The Gondola Trade

Taking a gondola ride is an experience not to be missed. Don't be afraid of the cost (about 80 euros for 30 minutes during the day, a little more expensive at night) but you can fit up to 6 people in the gondola, and it really is worth it.

 

It creates a privileged thrill but, above all, it allows those who don't have a boat to experience Venice from a completely different, unique, and characteristic perspective: from the water rather than from the mainland. Venetians have, in fact, two maps to orient themselves in the city: on foot and by boat.

 

Just by taking a vaporetto you can appreciate the simplicity and speed of traveling by boat compared to by foot, but the gondola has the advantage of silently slipping into the narrowest canals, opening up perspectives otherwise impossible to see from the main facades of the buildings facing the canals, perspectives that their builders favoured, the life of the city being more maritime than terrestrial.

 

Great exercises of skill allow the gondoliers to steer and guide the gondolas (which are 11 meters long!) with a single oar and the strength of their arms without getting stuck, overcoming obstacles like skilled acrobats.

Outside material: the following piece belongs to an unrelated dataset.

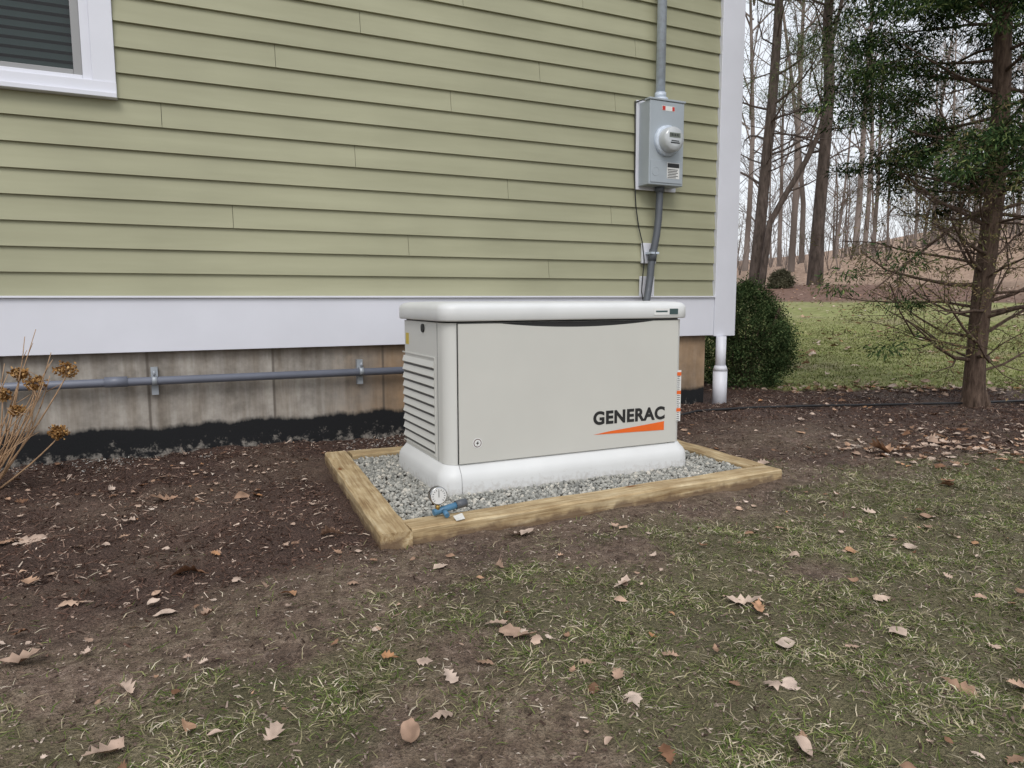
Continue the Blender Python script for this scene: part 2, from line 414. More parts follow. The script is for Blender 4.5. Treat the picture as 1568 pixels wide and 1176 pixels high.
# ------------------------------------------------------------------ HOUSE
def house():
    e=empty('house')
    t=NT('siding_paint');p=t.pos()
    c=t.ramp(t.noise(t.scalev(p,(.6,.6,6)),2,3),[(.3,(.35,.345,.228,1)),(.7,(.40,.395,.265,1))])
    c=t.mix(.45,c,t.ramp(t.noise(p,1.1,3),[(.35,.83),(.65,1.1)]),'MULTIPLY')
    t.set(c,.55,0,.3);sid=t.m
    white=vary('white_trim_paint',(.72,.73,.79,1),.03,3,.45)
    dark=vary('siding_backing',(.05,.05,.03,1))
    t=NT('foundation_concrete');p=t.pos();sp=t.n('ShaderNodeSeparateXYZ');t.l(p,sp.inputs[0])
    n=t.noise(p,4,5,.68)
    c=t.ramp(n,[(.3,S(122,117,110)),(.5,S(160,154,146)),(.7,S(190,184,175))])
    streak=t.noise(t.scalev(p,(9,1,.8)),2,4,.6)
    c=t.mix(.75,c,t.ramp(streak,[(.35,(.60,.55,.49,1)),(.6,(1.05,1.05,1.05,1))]),'MULTIPLY')
    stf=t.math('MULTIPLY',t.ramp(t.math('ADD',sp.outputs[0],t.math('MULTIPLY',n,.8)),[(.25,0.),(.65,1.)]),.65)
    c=t.mix(stf,c,t.ramp(t.noise(p,5,3),[(.3,S(114,90,64)),(.7,S(174,140,102))]))
    bx=t.math('PINGPONG',t.math('ADD',sp.outputs[0],.42),.305)
    c=t.mix(t.ramp(bx,[(.004,.75),(.009,0.)]),c,S(92,84,76))
    hz=t.math('ADD',sp.outputs[2],t.math('MULTIPLY',t.noise(t.scalev(p,(5,1,1)),2,3),.12))
    c=t.mix(t.ramp(hz,[(.48,0.),(.56,.6)]),c,S(100,88,74))
    edge=t.math('ADD',sp.outputs[2],t.math('MULTIPLY',t.math('SUBTRACT',t.noise(t.scalev(p,(2.2,1,1)),2,5,.7),.5),.12))
    tar=t.ramp(edge,[(.094,1.),(.120,0.)])
    splash=t.ramp(t.math('ADD',t.noise(p,18,5,.75),t.math('MULTIPLY',sp.outputs[2],-1.9)),[(.54,0.),(.68,.85)])
    tc=t.mix(splash,S(32,33,35),S(150,144,136))
    c=t.mix(tar,c,tc)
    t.set(c,.85,0,.25);t.bump(t.noise(p,40,3,.7),.35,.004);conc=t.m
    STEP=.1185;Z0=.7613
    joints={7:[-.90],6:[.054],5:[.984],3:[-.592],2:[.35],1:[1.268],4:[1.732],9:[.62],10:[-.35,1.75],11:[1.2],12:[.1],13:[1.9],14:[.7],15:[1.5]}
    mb=MB()
    def row(x0,x1,k,fn):
        z0=Z0+k*STEP;z1=z0+STEP+.014
        o0=.021;o1=.003
        vs=[fn(x0,o0,z0),fn(x1,o0,z0),fn(x1,o1,z1),fn(x0,o1,z1),fn(x0,0.0,z0),fn(x1,0.0,z0),fn(x0,0,z1),fn(x1,0,z1)]
        mb.add(vs,[(0,1,2,3),(4,5,1,0),(0,3,6,4),(1,5,7,2)])
    front=lambda x,o,z:(x,WY-o,z)
    wx0,wx1,wz0,wz1=-2.15,-1.087,1.708,3.10
    NR=38
    for k in range(NR):
        z0=Z0+k*STEP
        segs=[(-6.0,2.602)]
        if z0>wz0-.03 and z0<wz1: segs=[(-6.0,wx0),(wx1,2.602)]
        js=joints.get(k,[random.uniform(-1,2.2)] if k>9 else [])
        for a,b in segs:
            cur=a
            for j in sorted(js):
                if a<j<b: row(cur,j-.0012,k,front);cur=j+.0012
            row(cur,b,k,front)
    side=lambda y,o,z:(2.77+o,y,z)
    for k in range(NR): row(WY+.16,10.5,k,side)
    mb.obj('siding',sid,e)
    mb=MB()
    ZT=Z0+NR*STEP
    mb.box(-6,wx0,WY+.0005,WY+.03,.75,ZT);mb.box(wx1,2.76,WY+.0005,WY+.03,.75,ZT)
    mb.box(wx0,wx1,WY+.0005,WY+.03,.75,wz0);mb.box(wx0,wx1,WY+.0005,WY+.03,wz1,ZT)
    mb.box(2.73,2.7695,WY+.031,10.5,.75,ZT)
    mb.box(-6,-5.96,WY+.031,10.5,.75,ZT);mb.box(-5.95,2.72,10.45,10.5,.75,ZT)
    mb.obj('wall_sheathing',dark,e)
    mb=MB()
    mb.box(-6.02,2.599,WY-.034,WY+.03,.489,.757)
    mb.box(-6.02,2.599,WY-.050,WY-.001,.7575,.768)
    mb.obj('water_table',white,e,.002)
    mb=MB();mb.box(2.7705,2.802,WY+.16,10.5,.489,.757);mb.obj('water_table_side',white,e)
    mb=MB();mb.box(2.601,2.795,WY-.040,WY-.0005,.482,ZT);mb.box(2.7705,2.7945,WY+.0005,WY+.158,.482,ZT);mb.obj('corner_board',white,e,.003)
    mb=MB();mb.box(-5.98,2.565,WY+.012,WY+.25,-.4,.4885);mb.box(2.30,2.564,WY+.251,10.4,-.4,.4885);mb.box(-5.9,2.76,WY+.031,10.4,.489,.56) ;mb.obj('foundation',conc,e)
    roof=vary('roof_shingles',(.09,.085,.08,1),.3,5,.9)
    mb=MB();y0,y1,ym=WY-.30,10.9,6.0;zr=ZT+2.6
    mb.add([(-6.5,y0,ZT),(3.1,y0,ZT),(3.1,ym,zr),(-6.5,ym,zr),(-6.5,y1,ZT),(3.1,y1,ZT),(-6.5,y0,ZT-.2),(3.1,y0,ZT-.2),(-6.5,y1,ZT-.2),(3.1,y1,ZT-.2)],
        [(0,1,2,3),(3,2,5,4),(6,7,1,0),(4,5,9,8),(1,7,9,5,2),(0,3,4,8,6),(6,8,9,7)])
    mb.obj('roof',roof,e)
    mb=MB()
    mb.box(wx0-.0,wx1,WY-.060,WY+.0,1.700,1.722)
    mb.box(wx0,wx1,WY-.040,WY+.0,1.7225,1.775)
    mb.box(-1.185,wx1-.001,WY-.034,WY+.0,1.7755,3.10);mb.box(wx0+.001,-2.05,WY-.034,WY,1.7755,3.10)
    mb.box(wx0,wx1,WY-.036,WY,3.1005,3.22)
    mb.box(-1.225,-1.1855,WY-.018,WY+.04,1.7755,3.099);mb.box(-2.0495,-2.01,WY-.018,WY+.04,1.7755,3.099)
    mb.box(-2.0095,-1.2255,WY-.018,WY+.04,1.7755,1.797)
    mb.obj('window_casing',white,e,.002)
    sash=vary('sash_grey_vinyl',S(150,150,150),.05,5,.4)
    mb=MB();mb.box(-1.262,-1.2258,WY-.006,WY+.05,1.7975,3.095);mb.box(-2.009,-1.975,WY-.006,WY+.05,1.7975,3.095)
    mb.box(-1.9745,-1.2625,WY-.006,WY+.05,1.7975,1.822);mb.box(-1.9745,-1.2625,WY-.002,WY+.052,2.42,2.46);mb.box(-1.9745,-1.2625,WY-.006,WY+.05,3.06,3.095)
    mb.obj('window_sash',sash,e,.002)
    t=NT('window_glass');tr=t.n('ShaderNodeBsdfTransparent');tr.inputs[0].default_value=(.75,.8,.8,1)
    gl_=t.n('ShaderNodeBsdfGlossy');gl_.inputs['Roughness'].default_value=.02
    fr=t.n('ShaderNodeFresnel');fr.inputs[0].default_value=1.5
    mx=t.n('ShaderNodeMixShader');t.l(fr.outputs[0],mx.inputs[0]);t.l(tr.outputs[0],mx.inputs[1]);t.l(gl_.outputs[0],mx.inputs[2]);t.l(mx.outputs[0],t.out.inputs[0])
    mb=MB();mb.add([(-1.975,WY+.02,1.82),(-1.262,WY+.02,1.82),(-1.262,WY+.02,3.07),(-1.975,WY+.02,3.07)],[(0,1,2,3)]);mb.obj('window_glass',t.m,e)
    bl=vary('blind_slats',(.15,.20,.19,1),.08,4,.5)
    mb=MB();z=1.83
    while z<3.08:
        mb.add([(-2.0,WY+.075,z+.034),(-1.23,WY+.075,z+.034),(-1.23,WY+.052,z),(-2.0,WY+.052,z)],[(0,1,2,3)]);z+=.042
    mb.obj('window_blinds',bl,e)
    mb=MB();mb.box(-2.1,-1.12,WY+.14,WY+.15,1.7,3.15);mb.obj('room_shade_sheet',vary('room_shade_black',(.01,.012,.012,1)),e)  # near-black sheet, its colour stands in for the unlit room
    return e
house()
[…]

Despite being the most touristic emblem, the gondola lives on thanks to a chain of artisan skills linked to traditional seafaring. Squerarióli, fondidóri, intagiadóri, tapessièri, caleghèri, remèri, fravi, baretèri, battiloro and indoradóri: each craft has its own role in the special assembly of the iconic boat.

 

There are about 280 parts that make up a gondola, each with a different function: structural (such as the hull in fir and larch and oak assembled by the squerariòl), functional (such as the oars and forcole, in walnut, made by the remèr) or ornamental-decorative (such as the cavàì, or sea horses placed in the central part on both sides of the gondola).

Made of brass and bronze in the only foundry left in Venice, these are melted "a staffa", a very ancient technique, and then worked by hand in the workshop. Objects to set up (pareciàr) the boat for every use: from the gondola-ferry to those for weddings, from racing gondolas to gondolas for tourist service. El felze, now in disuse, was the removable cabin that allowed the sheltering of passengers in winter, at night, or in case of rain and wind.

Visits can be arranged at some squero (shipyards where other small-medium boats are also made) in order to allow people to appreciate the construction techniques. Some are easily visible from outside, so you can take a look without disturbing them, perhaps holding some cicchetti and an aperitif (there is always a bacaro nearby) and then to a gondolier to take another ride ... in a gondola!